2. oi gibt es sicherlich länger (ich würde es auf 69 datieren wollen?),

DIE OI SZENE - in deutschland - war definitiv VOR 2000, 2001, 2002,

genauso WEG, wie der rest der Szene und Linken, durch notstandsgesetze
nach den "berühmten" chaostagen 1995 WEGGEPUTZT, kinderwagen schieben,
auf bewährung, im knast oder einfach sich im letzten freiraum verbarrikadieren.


Deshalb gabs 2001-2002 auch so viele probleme mit nazis die auf konzerte kamen.....

so hab ich das jedenfalls GESEHEN/ERLEBT und GEFÜHLT!

Wenn DU da mehr Infos hast, naja bitte, WO WARD IHR ????.... WO WARST DU?

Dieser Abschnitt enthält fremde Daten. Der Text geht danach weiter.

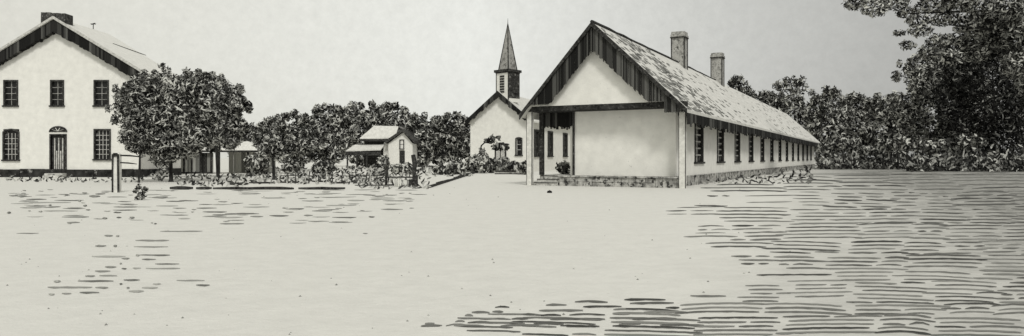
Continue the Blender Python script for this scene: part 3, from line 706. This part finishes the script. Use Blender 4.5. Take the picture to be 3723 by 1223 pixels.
# shrubs: garden and church
shr = [('spreading bush left of the church corner, at the head of the path edging', 1665, 630, 80, 44), ('dark shrub between church doorway and arched window', 1828, 624, 56, 54), ('tall shrub just left of the church doorway', 1758, 627, 44, 70), ('round shrub against the left corner of the church', 1722, 626, 56, 66), ('dark round shrub below the church doorway', 1790, 626, 50, 52), ('low spreading shrub at the right of the church front', 1855, 628, 84, 42),
       ('shrub at the foot of the hall porch post nearest the church', 1908, 632, 46, 46), ('shrub in the open corner porch of the hall, nearer the steps', 1968, 630, 52, 44), ('small shrub at the back of the open corner porch of the hall', 2045, 628, 46, 34),
       ('shrub leaning at the left side of the cottage porch', 1395, 622, 40, 60), ('pale bush in the garden left of the cottage', 1180, 632, 90, 48), ('small pale bush in the garden near the thin trunked tree', 1060, 628, 70, 38),
       ('bush under the cottage gable', 1462, 630, 90, 38), ('low bush between cottage and church path', 1620, 632, 100, 36), ('bush between shed and thin trunked tree', 935, 632, 90, 80), ('small shrub below the left shed wall', 598, 638, 50, 30)]
for lb, px, py, w, h in shr:
    Y = F * EYE / (py + 4 - HY)
    if 1940 < px < 2060: Y = 35.6 if px < 2000 else 35.0
    s = Y / F; t = thing('shrub', lb, 'shrub', ((px - PX) * s, Y, 0)); 
    z0 = .45 if 1940 < px < 2060 else 0
    if z0: t.location = hall.matrix_basis @ Vector((-6.9 if px < 2000 else -6.3, 2.6 if px < 2000 else 4.2, .5)); z0 = 0; Y = t.location.y; s = Y / F
    mb = MB(); blob_leaves(mb, [(Vector((0, 0, h * s * .5)), w * s / 2, w * s / 2, h * s * .5), (Vector((w * s * .2, 0, h * s * .8)), w * s / 5, w * s / 5, h * s * .25), (Vector((-w * s * .3, 0, h * s * .6)), w * s / 5, w * s / 5, h * s * .3)], 150 + int(w * h / 28), 20 * s, 7 * s)
    mb.v = [(x, y, max(z, .01)) for x, y, z in mb.v]
    mb.build('foliage', leafpale if 'pale' in lb or 'low' in lb else leafm, t)
    MB().tube([(0, 0, 0), (.02, 0, h * s * .6)], [.04, .02], 5).build('stem', bark, t)
# bending young tree before the church door
t = thing('young_tree', 'young bending tree with sparse leaves before the church front', 'tree', W(1752, 610, 64).xy.to_3d()); s = 64 / F
def yy_(px, py): return Vector(((px - 1752) * s, 0, EYE + (HY - py) * s))
MB().tube([(0, 0, 0), yy_(1744, 560), yy_(1750, 530), yy_(1775, 508), yy_(1815, 496)], [.09, .08, .07, .05, .02], 6).build('trunk', bark, t)
mb = MB(); blob_leaves(mb, [(yy_(1820, 535), .85, .5, .34), (yy_(1780, 512), .5, .3, .2), (yy_(1800, 500), .5, .3, .12), (yy_(1752, 555), .3, .3, .3)], 170, 22 * s, 8 * s); mb.build('crown', leafdark, t)
# weed tuft at the front
t = thing('weed_tuft', 'small dark weed sprouting in front of the gate post', 'plant', G(515, 728)); s = G(515, 728).y / F
mb = MB()
for c, r_ in (((-.12, 0, .05), .10), ((.0, 0, .16), .12), ((.10, 0, .33), .09), ((-.2, 0, .30), .06), ((-.1, 0, .42), .07)):
    blob_leaves(mb, [(Vector(c), r_, r_, r_)], 26, .14, .05)
mb.v = [(x, y, max(z, .005)) for x, y, z in mb.v]
mb.build('leaves', leafdark, t); MB().tube([(0, 0, 0), (.05, 0, .2), (-.05, 0, .45)], [.02, .015, .008], 5).build('stem', bark, t)

# ------------------------------------------------------------------ posts, rails, edging
p0 = G(425, 700); t = thing('gate_post', 'thick pale gate post with two short broken rails before the gabled house', 'post', p0)
q = MB().poly([(-.10, -.1, 0), (.12, -.1, 0), (.12, .1, 0), (-.10, .1, 0), (-.13, -.1, .8), (.13, -.1, .8), (.13, .1, .8), (-.13, .1, .8), (-.10, -.08, 1.5), (.14, -.08, 1.5), (.14, .08, 1.5), (-.10, .08, 1.5), (.02, 0, 1.62)],
              [(0, 1, 5, 4), (1, 2, 6, 5), (2, 3, 7, 6), (3, 0, 4, 7), (4, 5, 9, 8), (5, 6, 10, 9), (6, 7, 11, 10), (7, 4, 8, 11), (8, 9, 12), (9, 10, 12), (10, 11, 12), (11, 8, 12)]); q.build('post', white, t)
MB().box((-.145, -.12, 0), (-.08, -.09, 1.5), .012).box((.07, -.12, 0), (.15, -.09, 1.5), .012).box((-.09, -.115, 1.40), (.08, -.095, 1.55), .01).build('corner_strip', timber, t)
MB().tube([(.1, 0, 1.45), (.5, .05, 1.44), (.98, .1, 1.38)], [.03, .035, .02], 6).build('rail', timber, t); MB().tube([(.1, 0, 1.17), (.45, .04, 1.15), (.75, .07, 1.11)], [.028, .03, .015], 6).build('rail', timber, t)
def log(px0, px1, py, th, label, name='log'):
    a, b_ = G(px0, py), G(px1, py); Y = a.y; r_ = th / 2 * Y / F; t = []
    n = max(3, int((px1 - px0) / 40)); L = b_.x - a.x
    pts = [(L * i / n, random.uniform(-.04, .04), r_ * .85 + random.uniform(-.008, .008)) for i in range(n + 1)]
    rd = [r_ * (.6 if i in (0, n) else random.uniform(.75, 1.15)) for i in range(n + 1)]
    o = MB().tube(pts, rd, 7).build(name, timber); o.location = a; tag(o, label, 'log', 'logs edging the garden')
log(618, 702, 690, 13, 'short thick log at the left end of the front garden edging'); log(714, 770, 690, 12, 'shortest log of the front edging, second from its left end'); log(775, 1068, 690, 11, 'longest log lying along the front garden edging'); log(1086, 1255, 690, 11, 'rough log at the right end of the front garden edging')
log(835, 900, 674, 12, 'short crooked log at the left end of the rear edging'); log(905, 1000, 668, 7, 'thin log in the middle of the rear edging'); log(1010, 1100, 666, 7, 'thin log at the right part of the rear edging'); log(1135, 1190, 663, 7, 'little thin log alone at the right end of the rear edging')
log(1200, 1270, 668, 7, 'thin log lying beyond the right end of the longest front row')
log(1290, 1440, 676, 5, 'very thin pole on the ground left of the low garden fence')
p1 = G(1508, 680); t = thing('garden_fence', 'low weathered board fence ending in a tall dark post by the path', 'fence', p1)
MB().tube([(0, 0, 0), (.02, 0, .5), (-.03, 0, .62), (.0, 0, 1.1), (-.08, 0, 1.5)], [.15, .13, .09, .12, .10], 8).build('post', timber, t)
MB().box((-1.3, -.03, .42), (-.1, .03, .48), .01).box((-1.3, -.03, .06), (-.1, .03, .12), .01).build('rail', timber, t)
bd = MB(); x = -.95
while x < -.14: bd.box((x, -.06, .02), (x + .07, -.035, random.uniform(.28, .42))); x += .085
bd.build('board', paleplank, t)
MB().tube([(-1.35, 0, 0), (-1.33, 0, .6), (-1.25, 0, .95)], [.06, .06, .05], 6).build('post', timber, t)
rf = thing('rail_fence', 'long low rail fence of thin uprights across the garden beds', 'fence', G(1020, 668)); s = rf.location.y / F
MB().tube([(0, 0, .42), (3, .02, .40), (5.6, 0, .43)], .022, 5).build('rail', timber, rf)
for i in range(15):
    x = i * .4 + random.uniform(-.12, .12); h = random.uniform(.3, .75); MB().tube([(x, 0, 0), (x + random.uniform(-.05, .05), 0, h)], [.035, .025], 5).build('post', timber if i % 3 else palewood, rf)
pb = MB()
for _ in range(110):
    p = G(random.uniform(-50, 3000), 680 + 540 * random.random() ** 1.2); q = random.uniform(.004, .011) * (1 + p.y / 12)
    pb.poly([(p.x - q, p.y, 0), (p.x, p.y - q, 0), (p.x + q, p.y, 0), (p.x, p.y + q, 0), (p.x, p.y, q)], [(0, 1, 4), (1, 2, 4), (2, 3, 4), (3, 0, 4)])
tag(pb.build('pebbles', mat('pebble', g3(.1), island=[(0, .2), (.4, .28), (.7, .36)])), 'tiny pebbles strewn over the bare yard', 'pebbles', kind='stuff')
# path edging running back toward the church
pts = []; E0, E1 = G(1560, 684), G(1738, 627)
o = MB(); n = 12
for i in range(n):
    a, b_ = E0.lerp(E1, i / n), E0.lerp(E1, (i + .93) / n); h = random.uniform(.10, .2)
    o.hexa([(a.x - .05, a.y, 0), (a.x + .05, a.y, 0), (b_.x + .05, b_.y, 0), (b_.x - .05, b_.y, 0), (a.x - .05, a.y, h), (a.x + .05, a.y, h), (b_.x + .05, b_.y, h), (b_.x - .05, b_.y, h)])
tag(o.build('path_edging', timber), 'dark board edging running back along the path toward the church', 'edging')
sw = thing('stone_wall', 'low pale stone wall with dark coping beside the porch steps', 'wall', G(1895, 634)); s = sw.location.y / F
MB().box((-95 * s, -.2, 0), (36 * s, .3, .2), .02).box((-18 * s, -.22, .2), (36 * s, .32, .85), .03).build('stones', palestone, sw)
MB().box((-96 * s, -.25, .2), (-19 * s, .35, .3), .02).box((-19 * s, -.27, .85), (37 * s, .37, .97), .02).box((-96 * s, -.28, 0), (37 * s, -.22, .08)).build('coping', timber, sw)
st_ = MB(); c = G(1998, 702)
for i in range(1): 
    n = 8; ring = []
    v = [(0, 0, .11)] + [(.09 * math.cos(2 * math.pi * j / n), .09 * math.sin(2 * math.pi * j / n), .07) for j in range(n)] + [(.1 * math.cos(2 * math.pi * j / n), .1 * math.sin(2 * math.pi * j / n), -.01) for j in range(n)]
    st_.poly(v, [(0, 1 + j, 1 + (j + 1) % n) for j in range(n)] + [(1 + j, 9 + j, 9 + (j + 1) % n, 1 + (j + 1) % n) for j in range(n)])
o = st_.build('stone', ink); o.location = c; tag(o, 'small dark stone alone on the yard before the porch steps', 'stone')

# ------------------------------------------------------------------ light, sky, camera
sc = bpy.context.scene
w = bpy.data.worlds.new('World'); sc.world = w; w.use_nodes = True; nt = w.node_tree; bg = nt.nodes['Background']
EL, AZ = R(46), R(165)
sky = nt.nodes.new('ShaderNodeTexSky'); sky.sky_type = 'NISHITA'; sky.sun_disc = False; sky.sun_elevation = EL; sky.sun_rotation = AZ; sky.dust_density = 3
hs = nt.nodes.new('ShaderNodeHueSaturation'); hs.inputs['Saturation'].default_value = .04; nt.links.new(sky.outputs[0], hs.inputs['Color'])
tc = nt.nodes.new('ShaderNodeTexCoord'); sp2 = nt.nodes.new('ShaderNodeSeparateXYZ'); nt.links.new(tc.outputs['Generated'], sp2.inputs[0])
rp = nt.nodes.new('ShaderNodeValToRGB'); cr = rp.color_ramp
mr = nt.nodes.new('ShaderNodeMapRange'); mr.inputs['From Min'].default_value = -.6; mr.inputs['From Max'].default_value = .6; nt.links.new(sp2.outputs['X'], mr.inputs['Value'])
cr.elements[0].position = 0; cr.elements[0].color = (4.0, 3.95, 3.5, 1); cr.elements[1].position = 1; cr.elements[1].color = (1.9, 1.9, 1.8, 1)
e = cr.elements.new(.45); e.color = (4.7, 4.75, 4.45, 1)
nt.links.new(mr.outputs[0], rp.inputs['Fac'])
nz = nt.nodes.new('ShaderNodeTexNoise'); nz.inputs['Scale'].default_value = 70; nz.inputs['Detail'].default_value = 12; nz.inputs['Roughness'].default_value = .78; nt.links.new(tc.outputs['Generated'], nz.inputs['Vector'])
nr = nt.nodes.new('ShaderNodeMapRange'); nr.inputs['From Min'].default_value = .3; nr.inputs['From Max'].default_value = .7; nr.inputs['To Min'].default_value = .92; nr.inputs['To Max'].default_value = 1.07; nt.links.new(nz.outputs['Fac'], nr.inputs['Value'])
ml = nt.nodes.new('ShaderNodeMix'); ml.data_type = 'RGBA'; ml.blend_type = 'MULTIPLY'; ml.inputs['Factor'].default_value = 1; nt.links.new(rp.outputs[0], ml.inputs['A']); nt.links.new(nr.outputs[0], ml.inputs['B'])
mx = nt.nodes.new('ShaderNodeMix'); mx.data_type = 'RGBA'; mx.inputs['Factor'].default_value = .88; nt.links.new(hs.outputs[0], mx.inputs['A']); nt.links.new(ml.outputs['Result'], mx.inputs['B'])
nt.links.new(mx.outputs['Result'], bg.inputs['Color']); bg.inputs['Strength'].default_value = .13
sun = bpy.data.lights.new('sun', 'SUN'); sun.energy = 1.4; sun.angle = R(12); sun.color = (1, .98, .93)
so = bpy.data.objects.new('sun', sun); C.objects.link(so)
ts = Vector((math.sin(AZ) * math.cos(EL), math.cos(AZ) * math.cos(EL), math.sin(EL)))
so.rotation_euler = (-ts).to_track_quat('-Z', 'Y').to_euler()
cam = bpy.data.cameras.new('camera'); co = bpy.data.objects.new('camera', cam); C.objects.link(co)
co.location = (0, 0, EYE); co.rotation_euler = (R(90), 0, 0)
cam.sensor_width = 36; cam.lens = F / 3723 * 36; cam.shift_y = (HY - 611.5) / 3723; cam.clip_end = 6000
sc.camera = co
sc.view_settings.view_transform = 'Standard'; sc.view_settings.look = 'None'; sc.view_settings.exposure = .42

Auf dem Oi!The Meeting scheinbar nicht ;)! Auf den Bunkerpartys nicht! Im Internet nicht!
Auf der Straße nicht?.......

lass mich raten war irgendwo ne privat party wo wir nicht eingeladen waren? VIP sozusagen?

Mein Bericht ist aus Sicht eines 17jährigen/18jährigen absolut korrekt. Du darfst ihn gerne aus Deiner Sichtweise ergänzen. Aber "War wohl nix" kannste Dir echt stecken! ABer das habe ich Leuten wie Dir glaube ich schon 2001 inem Forum erklärt, oder?